Simulation of bistatic scattering for assessing the application of existing communication satellites to remote sensing of rough surfaces

Communications and navigation satellites may be used as the transmitter sources for bistatic scattering measurements of the Earth's surface. In specific, the GPS satellite constellation is of great interest as these satellites provide multiple incidence angles and operate at L-band frequencies appropriate for remote sensing of soil moisture and ocean surfaces. Inherent in GPS signal is a pseudo noise phase modulation used for ranging and source identification. The ranging capability of GPS signal allows for the implementation of multistatic radar system in a rather straightforward manner.

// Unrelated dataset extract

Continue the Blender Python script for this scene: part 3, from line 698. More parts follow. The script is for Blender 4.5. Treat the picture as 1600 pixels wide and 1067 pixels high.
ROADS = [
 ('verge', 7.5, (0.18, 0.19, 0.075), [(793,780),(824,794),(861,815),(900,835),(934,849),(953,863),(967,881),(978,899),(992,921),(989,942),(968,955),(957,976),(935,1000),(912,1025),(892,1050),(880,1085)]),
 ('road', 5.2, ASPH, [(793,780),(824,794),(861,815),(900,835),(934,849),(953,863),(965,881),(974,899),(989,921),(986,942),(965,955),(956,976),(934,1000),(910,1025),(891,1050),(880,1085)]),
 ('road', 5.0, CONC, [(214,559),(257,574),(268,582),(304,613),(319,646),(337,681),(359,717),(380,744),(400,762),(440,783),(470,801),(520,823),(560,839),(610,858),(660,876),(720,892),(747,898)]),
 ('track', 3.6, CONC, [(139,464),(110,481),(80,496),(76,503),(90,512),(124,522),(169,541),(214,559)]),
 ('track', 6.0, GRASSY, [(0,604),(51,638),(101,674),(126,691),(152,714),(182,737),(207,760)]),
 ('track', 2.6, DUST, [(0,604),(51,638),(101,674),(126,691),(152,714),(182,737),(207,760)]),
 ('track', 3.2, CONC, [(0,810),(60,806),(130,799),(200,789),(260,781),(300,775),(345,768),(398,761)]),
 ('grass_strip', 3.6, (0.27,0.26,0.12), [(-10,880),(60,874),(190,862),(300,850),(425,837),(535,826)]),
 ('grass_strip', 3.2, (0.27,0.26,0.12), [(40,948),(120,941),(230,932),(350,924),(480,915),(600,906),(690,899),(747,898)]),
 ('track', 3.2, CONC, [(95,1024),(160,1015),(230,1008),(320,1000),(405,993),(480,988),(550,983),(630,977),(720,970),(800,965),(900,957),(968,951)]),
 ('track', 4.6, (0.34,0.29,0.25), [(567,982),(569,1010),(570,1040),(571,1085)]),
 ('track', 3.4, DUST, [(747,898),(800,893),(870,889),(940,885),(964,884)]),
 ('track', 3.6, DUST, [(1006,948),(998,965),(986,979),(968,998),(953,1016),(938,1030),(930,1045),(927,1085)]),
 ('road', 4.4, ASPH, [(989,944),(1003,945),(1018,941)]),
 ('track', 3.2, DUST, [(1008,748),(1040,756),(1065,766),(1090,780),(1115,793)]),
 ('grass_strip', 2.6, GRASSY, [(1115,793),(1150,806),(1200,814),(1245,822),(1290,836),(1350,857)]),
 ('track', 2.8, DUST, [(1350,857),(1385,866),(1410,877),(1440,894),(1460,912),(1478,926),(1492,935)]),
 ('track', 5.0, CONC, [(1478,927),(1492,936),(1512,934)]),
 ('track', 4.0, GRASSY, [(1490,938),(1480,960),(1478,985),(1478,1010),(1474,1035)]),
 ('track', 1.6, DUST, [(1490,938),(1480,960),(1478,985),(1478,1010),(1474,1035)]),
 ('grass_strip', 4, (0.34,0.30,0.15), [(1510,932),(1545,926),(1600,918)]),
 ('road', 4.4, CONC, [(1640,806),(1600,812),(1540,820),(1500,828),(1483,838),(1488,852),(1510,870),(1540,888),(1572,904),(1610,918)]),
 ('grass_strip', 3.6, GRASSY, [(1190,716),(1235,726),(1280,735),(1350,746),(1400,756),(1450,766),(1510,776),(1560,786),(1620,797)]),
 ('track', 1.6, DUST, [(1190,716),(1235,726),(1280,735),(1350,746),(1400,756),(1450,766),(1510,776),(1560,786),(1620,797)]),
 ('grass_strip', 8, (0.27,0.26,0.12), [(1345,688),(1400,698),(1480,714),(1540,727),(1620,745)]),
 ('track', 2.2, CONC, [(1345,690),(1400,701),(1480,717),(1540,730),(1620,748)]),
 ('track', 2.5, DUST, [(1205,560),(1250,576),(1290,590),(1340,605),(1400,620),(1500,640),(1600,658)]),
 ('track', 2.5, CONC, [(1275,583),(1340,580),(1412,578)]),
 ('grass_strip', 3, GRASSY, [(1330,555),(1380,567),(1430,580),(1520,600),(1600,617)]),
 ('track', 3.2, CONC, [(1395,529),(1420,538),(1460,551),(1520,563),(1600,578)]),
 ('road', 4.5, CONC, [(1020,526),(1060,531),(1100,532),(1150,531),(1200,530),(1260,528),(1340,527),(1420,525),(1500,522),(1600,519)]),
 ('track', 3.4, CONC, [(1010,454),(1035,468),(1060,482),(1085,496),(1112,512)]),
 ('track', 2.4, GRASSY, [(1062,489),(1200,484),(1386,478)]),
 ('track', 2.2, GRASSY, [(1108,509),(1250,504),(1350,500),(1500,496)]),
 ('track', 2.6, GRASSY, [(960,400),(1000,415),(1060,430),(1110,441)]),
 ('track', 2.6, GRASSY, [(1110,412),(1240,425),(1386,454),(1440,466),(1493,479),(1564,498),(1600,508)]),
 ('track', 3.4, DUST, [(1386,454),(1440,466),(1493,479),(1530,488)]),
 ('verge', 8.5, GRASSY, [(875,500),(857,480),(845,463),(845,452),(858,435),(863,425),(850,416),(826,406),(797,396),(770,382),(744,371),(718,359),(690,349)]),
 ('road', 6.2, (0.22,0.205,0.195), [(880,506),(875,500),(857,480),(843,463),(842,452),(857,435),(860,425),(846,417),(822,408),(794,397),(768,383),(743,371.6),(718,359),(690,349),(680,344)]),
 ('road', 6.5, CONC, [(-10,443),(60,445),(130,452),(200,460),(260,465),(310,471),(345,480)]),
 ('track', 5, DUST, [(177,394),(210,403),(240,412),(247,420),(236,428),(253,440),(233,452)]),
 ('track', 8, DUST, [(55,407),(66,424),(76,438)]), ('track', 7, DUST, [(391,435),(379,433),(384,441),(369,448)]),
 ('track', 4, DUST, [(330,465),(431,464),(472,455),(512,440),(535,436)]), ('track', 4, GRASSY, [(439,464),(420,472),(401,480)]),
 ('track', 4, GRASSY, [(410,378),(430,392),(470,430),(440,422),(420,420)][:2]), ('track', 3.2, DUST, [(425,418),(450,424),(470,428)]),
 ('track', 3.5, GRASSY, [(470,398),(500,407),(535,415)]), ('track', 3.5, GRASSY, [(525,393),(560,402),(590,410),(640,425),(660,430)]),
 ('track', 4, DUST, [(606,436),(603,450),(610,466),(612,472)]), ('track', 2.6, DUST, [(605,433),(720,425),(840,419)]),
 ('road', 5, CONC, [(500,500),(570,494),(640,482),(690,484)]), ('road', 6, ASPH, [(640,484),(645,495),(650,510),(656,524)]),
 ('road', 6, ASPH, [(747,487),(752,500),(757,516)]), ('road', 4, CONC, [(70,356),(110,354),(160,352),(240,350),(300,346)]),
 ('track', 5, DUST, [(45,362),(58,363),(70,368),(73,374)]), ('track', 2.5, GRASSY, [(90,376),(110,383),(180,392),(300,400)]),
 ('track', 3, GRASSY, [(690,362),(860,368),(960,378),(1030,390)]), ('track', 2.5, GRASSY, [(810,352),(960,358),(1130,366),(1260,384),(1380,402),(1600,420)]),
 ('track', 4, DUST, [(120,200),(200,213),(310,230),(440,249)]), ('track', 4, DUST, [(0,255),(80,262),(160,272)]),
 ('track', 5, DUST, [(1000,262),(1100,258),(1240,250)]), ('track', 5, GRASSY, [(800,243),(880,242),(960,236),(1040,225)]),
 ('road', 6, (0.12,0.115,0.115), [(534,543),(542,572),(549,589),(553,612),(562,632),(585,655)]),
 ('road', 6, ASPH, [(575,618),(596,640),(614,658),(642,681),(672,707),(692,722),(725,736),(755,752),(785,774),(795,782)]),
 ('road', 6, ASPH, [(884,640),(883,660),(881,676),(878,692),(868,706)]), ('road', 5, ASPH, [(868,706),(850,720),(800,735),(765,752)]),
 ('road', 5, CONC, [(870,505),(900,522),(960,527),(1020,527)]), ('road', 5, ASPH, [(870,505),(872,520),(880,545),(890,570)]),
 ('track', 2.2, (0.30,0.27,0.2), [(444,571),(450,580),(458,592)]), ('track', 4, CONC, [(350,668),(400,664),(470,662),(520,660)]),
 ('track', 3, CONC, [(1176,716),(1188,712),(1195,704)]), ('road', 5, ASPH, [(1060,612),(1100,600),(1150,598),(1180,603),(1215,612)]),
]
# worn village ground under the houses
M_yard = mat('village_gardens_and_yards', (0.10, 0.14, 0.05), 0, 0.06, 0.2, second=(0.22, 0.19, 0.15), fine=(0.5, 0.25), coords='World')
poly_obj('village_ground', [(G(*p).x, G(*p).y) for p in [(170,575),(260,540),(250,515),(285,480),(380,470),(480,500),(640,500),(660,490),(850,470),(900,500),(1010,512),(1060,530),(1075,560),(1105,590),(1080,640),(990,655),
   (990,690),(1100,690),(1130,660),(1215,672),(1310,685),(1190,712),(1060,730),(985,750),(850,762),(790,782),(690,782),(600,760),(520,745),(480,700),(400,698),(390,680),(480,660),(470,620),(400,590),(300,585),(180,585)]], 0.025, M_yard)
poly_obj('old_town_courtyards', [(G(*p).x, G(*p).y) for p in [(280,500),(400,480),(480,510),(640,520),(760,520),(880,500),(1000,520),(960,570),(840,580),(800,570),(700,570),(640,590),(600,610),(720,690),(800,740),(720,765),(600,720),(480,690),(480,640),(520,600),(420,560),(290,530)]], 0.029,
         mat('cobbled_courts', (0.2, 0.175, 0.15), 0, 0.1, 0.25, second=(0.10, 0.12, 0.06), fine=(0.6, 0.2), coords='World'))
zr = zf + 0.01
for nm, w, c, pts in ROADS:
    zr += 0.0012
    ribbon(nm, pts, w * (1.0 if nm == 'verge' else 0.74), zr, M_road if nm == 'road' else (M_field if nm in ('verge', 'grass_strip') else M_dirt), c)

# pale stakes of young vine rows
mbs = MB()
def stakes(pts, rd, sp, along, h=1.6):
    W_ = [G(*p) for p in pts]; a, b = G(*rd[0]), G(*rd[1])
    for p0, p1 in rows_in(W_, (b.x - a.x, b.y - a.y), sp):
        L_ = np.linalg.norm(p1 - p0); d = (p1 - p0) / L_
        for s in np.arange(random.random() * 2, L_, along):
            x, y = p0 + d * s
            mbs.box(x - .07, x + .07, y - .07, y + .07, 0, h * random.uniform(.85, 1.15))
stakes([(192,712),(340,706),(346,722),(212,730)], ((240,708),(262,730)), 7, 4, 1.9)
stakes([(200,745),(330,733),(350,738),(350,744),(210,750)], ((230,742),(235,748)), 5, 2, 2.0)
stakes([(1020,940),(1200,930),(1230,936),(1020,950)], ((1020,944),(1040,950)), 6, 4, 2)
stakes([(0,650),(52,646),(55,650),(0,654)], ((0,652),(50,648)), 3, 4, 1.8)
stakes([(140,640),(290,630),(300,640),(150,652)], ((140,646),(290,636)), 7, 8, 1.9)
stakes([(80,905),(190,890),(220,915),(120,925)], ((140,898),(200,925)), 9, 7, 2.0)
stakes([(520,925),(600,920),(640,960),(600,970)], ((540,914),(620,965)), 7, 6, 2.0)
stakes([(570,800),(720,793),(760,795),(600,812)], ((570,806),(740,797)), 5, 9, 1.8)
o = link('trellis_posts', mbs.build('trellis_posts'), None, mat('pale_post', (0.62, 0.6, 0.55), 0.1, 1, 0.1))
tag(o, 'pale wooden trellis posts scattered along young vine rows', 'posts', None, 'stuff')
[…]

Using a sensitive receiver with a narrow beam that is directed at the ground on an airborne platform, the bistatic signals reflected from the surface can be range gates and measured from which the bistatic scattering coefficients can be retrieved. To examine the feasibility of such multistatic radar measurement of surfaces a sensitivity analysis on system parameters such as receiver, bandwidth, noise figures, antenna beamwidth, orientation, and altitude, as well as bistatic scattering properties of rough surfaces, is carried out in this paper. Rough surface bistatic calculations are performed using a Monte Carlo simulation of rough surfaces of known surface statistics in conjunction with an iterative physical optics approach. It is shown that the signal strength at the receiver is independent of antenna beamwidth (for narrow-beam antennas) and height above the ground and is proportional to the bistatic scattering coefficient of the surface and square of the wavelength.